Dataset items
========================================================================
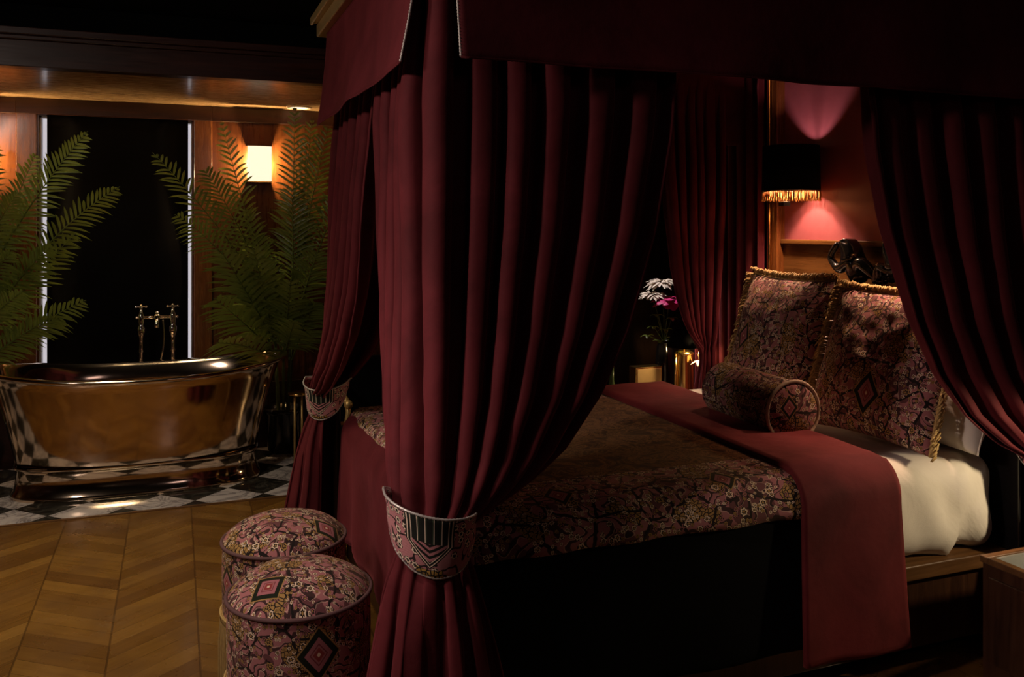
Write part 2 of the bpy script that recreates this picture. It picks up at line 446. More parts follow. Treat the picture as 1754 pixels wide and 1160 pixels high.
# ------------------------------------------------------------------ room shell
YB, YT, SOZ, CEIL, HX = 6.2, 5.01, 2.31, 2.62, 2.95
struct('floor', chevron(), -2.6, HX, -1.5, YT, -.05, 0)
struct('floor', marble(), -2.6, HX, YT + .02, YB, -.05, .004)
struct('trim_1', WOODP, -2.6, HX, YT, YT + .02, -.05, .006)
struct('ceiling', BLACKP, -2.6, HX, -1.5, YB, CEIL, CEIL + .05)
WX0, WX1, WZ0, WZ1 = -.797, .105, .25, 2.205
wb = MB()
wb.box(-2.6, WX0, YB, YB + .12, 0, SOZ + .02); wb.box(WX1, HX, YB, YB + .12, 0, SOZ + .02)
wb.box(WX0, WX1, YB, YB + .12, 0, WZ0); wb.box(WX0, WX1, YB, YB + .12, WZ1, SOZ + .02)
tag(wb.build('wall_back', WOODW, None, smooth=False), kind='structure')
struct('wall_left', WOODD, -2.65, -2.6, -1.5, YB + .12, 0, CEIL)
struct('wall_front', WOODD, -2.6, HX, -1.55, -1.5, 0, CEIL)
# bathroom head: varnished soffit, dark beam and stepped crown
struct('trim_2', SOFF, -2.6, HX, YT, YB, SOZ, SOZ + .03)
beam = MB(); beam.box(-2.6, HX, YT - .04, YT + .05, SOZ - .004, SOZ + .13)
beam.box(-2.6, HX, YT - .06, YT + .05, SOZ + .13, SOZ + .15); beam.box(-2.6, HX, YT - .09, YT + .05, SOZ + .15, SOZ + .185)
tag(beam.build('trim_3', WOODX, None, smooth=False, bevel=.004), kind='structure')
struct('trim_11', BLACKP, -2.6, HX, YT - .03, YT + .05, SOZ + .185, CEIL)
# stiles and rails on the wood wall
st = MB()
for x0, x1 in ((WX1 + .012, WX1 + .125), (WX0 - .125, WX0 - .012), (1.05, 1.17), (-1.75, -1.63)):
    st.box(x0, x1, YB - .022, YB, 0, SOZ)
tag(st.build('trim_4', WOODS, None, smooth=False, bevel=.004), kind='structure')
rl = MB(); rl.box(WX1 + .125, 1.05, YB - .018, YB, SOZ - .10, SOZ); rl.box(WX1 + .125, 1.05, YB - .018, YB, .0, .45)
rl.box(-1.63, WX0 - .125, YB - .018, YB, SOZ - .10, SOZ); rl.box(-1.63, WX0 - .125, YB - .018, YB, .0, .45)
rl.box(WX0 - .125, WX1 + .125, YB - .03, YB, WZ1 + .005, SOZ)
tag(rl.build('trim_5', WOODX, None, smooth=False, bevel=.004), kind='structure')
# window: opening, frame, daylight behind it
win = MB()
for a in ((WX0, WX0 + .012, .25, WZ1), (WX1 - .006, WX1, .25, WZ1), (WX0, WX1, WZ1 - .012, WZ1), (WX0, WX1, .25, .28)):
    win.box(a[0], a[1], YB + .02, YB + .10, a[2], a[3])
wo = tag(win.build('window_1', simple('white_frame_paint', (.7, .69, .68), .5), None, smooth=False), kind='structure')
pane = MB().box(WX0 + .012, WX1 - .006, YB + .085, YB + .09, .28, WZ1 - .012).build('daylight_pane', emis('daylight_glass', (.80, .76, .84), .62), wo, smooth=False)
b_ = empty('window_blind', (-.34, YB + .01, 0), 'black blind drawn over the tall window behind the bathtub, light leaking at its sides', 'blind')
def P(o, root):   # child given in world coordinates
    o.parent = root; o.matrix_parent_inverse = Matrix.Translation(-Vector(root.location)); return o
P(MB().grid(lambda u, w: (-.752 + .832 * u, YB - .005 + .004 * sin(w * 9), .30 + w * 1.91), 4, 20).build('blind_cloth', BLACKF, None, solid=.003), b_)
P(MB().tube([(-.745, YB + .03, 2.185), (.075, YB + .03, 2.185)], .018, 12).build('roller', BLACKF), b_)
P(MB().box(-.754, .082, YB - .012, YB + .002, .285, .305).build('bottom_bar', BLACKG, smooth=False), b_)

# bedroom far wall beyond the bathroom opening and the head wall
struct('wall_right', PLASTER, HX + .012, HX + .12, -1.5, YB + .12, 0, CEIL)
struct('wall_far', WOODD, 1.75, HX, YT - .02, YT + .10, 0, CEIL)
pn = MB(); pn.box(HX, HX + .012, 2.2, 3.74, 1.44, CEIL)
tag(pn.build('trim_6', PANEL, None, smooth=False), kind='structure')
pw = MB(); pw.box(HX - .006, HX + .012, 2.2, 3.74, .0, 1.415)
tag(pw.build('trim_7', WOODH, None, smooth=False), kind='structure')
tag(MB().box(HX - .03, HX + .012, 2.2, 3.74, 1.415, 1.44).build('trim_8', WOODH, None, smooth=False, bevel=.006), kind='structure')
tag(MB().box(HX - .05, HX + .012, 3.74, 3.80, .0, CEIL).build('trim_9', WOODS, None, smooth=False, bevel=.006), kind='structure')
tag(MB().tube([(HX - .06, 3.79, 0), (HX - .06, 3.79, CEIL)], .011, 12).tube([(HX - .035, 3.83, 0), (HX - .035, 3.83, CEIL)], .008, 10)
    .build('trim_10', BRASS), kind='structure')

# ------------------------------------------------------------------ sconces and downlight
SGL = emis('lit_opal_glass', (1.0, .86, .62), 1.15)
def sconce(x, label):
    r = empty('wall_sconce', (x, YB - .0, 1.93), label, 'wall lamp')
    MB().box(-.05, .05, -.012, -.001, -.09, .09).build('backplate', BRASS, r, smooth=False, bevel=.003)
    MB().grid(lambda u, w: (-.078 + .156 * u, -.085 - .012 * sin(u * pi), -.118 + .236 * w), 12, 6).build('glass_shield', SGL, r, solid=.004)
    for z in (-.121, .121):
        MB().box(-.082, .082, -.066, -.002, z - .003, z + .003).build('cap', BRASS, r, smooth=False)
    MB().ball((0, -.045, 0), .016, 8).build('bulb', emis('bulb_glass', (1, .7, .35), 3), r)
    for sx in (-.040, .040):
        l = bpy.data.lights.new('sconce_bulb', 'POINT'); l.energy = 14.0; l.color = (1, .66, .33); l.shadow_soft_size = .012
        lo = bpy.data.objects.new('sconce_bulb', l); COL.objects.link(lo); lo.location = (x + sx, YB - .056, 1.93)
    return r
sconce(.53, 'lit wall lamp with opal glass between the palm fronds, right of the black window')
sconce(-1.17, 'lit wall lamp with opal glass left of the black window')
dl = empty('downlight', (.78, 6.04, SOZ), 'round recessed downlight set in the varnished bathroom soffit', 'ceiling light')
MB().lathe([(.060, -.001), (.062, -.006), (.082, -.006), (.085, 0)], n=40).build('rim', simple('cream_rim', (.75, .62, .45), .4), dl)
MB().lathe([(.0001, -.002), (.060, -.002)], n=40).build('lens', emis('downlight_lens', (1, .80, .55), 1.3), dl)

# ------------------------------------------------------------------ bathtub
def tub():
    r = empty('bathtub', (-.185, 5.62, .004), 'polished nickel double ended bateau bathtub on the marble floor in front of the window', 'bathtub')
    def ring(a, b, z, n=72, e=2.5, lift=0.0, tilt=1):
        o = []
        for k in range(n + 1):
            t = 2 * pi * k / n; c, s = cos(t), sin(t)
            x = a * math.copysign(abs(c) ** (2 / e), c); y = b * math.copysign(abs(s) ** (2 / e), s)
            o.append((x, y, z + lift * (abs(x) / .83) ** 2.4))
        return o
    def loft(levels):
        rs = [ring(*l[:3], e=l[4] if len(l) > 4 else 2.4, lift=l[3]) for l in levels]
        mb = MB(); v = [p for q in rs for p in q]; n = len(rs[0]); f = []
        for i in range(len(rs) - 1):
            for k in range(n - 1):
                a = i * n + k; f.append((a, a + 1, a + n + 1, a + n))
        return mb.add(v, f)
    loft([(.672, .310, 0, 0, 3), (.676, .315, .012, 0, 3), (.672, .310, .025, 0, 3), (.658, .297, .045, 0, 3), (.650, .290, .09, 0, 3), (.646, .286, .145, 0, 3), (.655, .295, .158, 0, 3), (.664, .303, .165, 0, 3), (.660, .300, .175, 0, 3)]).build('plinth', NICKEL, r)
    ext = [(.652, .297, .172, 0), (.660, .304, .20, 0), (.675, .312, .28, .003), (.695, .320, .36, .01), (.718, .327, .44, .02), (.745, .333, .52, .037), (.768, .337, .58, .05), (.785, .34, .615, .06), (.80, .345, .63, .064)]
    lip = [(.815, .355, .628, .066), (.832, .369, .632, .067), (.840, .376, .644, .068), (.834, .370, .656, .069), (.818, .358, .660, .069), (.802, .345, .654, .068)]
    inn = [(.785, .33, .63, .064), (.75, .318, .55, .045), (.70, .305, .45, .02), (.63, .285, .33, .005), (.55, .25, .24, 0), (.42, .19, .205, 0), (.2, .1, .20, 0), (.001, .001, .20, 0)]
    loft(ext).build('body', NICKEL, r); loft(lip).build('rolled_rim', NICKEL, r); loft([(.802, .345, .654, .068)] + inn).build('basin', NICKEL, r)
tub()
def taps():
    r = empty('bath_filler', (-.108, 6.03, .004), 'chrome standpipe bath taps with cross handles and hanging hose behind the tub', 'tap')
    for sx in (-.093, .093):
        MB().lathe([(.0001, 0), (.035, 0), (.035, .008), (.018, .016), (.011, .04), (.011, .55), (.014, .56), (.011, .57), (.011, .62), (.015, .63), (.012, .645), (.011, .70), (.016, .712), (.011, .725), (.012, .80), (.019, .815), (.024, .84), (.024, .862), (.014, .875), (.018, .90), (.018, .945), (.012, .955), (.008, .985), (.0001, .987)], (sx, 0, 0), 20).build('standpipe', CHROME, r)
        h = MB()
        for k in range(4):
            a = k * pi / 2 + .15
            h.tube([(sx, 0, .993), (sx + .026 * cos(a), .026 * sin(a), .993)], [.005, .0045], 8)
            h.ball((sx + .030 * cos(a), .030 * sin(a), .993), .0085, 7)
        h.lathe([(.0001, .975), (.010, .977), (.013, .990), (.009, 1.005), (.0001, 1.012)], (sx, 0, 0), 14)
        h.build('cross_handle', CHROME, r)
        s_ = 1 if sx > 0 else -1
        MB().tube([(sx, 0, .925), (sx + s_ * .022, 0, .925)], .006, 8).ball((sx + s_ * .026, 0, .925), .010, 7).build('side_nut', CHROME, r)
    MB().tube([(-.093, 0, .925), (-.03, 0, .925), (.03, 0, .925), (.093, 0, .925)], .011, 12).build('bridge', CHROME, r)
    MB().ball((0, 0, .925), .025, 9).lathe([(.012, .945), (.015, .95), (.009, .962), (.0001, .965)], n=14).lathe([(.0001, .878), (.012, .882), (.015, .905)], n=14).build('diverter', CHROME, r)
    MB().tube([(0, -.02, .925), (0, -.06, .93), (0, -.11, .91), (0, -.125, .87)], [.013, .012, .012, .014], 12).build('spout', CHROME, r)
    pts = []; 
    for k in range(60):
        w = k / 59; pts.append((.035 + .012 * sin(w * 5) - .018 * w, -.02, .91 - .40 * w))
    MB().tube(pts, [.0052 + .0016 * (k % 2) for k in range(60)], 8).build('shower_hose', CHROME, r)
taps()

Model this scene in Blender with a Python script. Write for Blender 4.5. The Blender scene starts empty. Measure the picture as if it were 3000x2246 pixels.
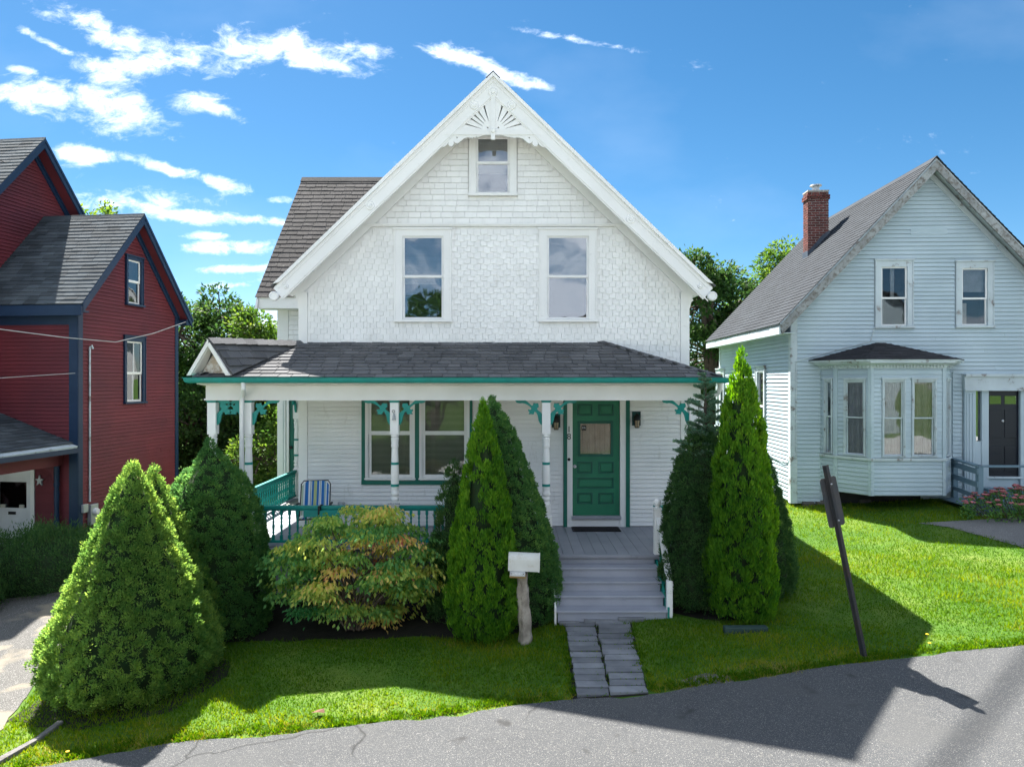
========================================================================
- Given instruction: Filter lines by "script" and return each hit.

- Written response:
Write part 2 of the bpy script that recreates this picture. It picks up at line 446. More parts follow. Treat the picture as 1754 pixels wide and 1160 pixels high.
Model this scene in Blender with a Python script. Write for Blender 4.5. The Blender scene starts empty. Measure the picture as if it were 3000x2246 pixels.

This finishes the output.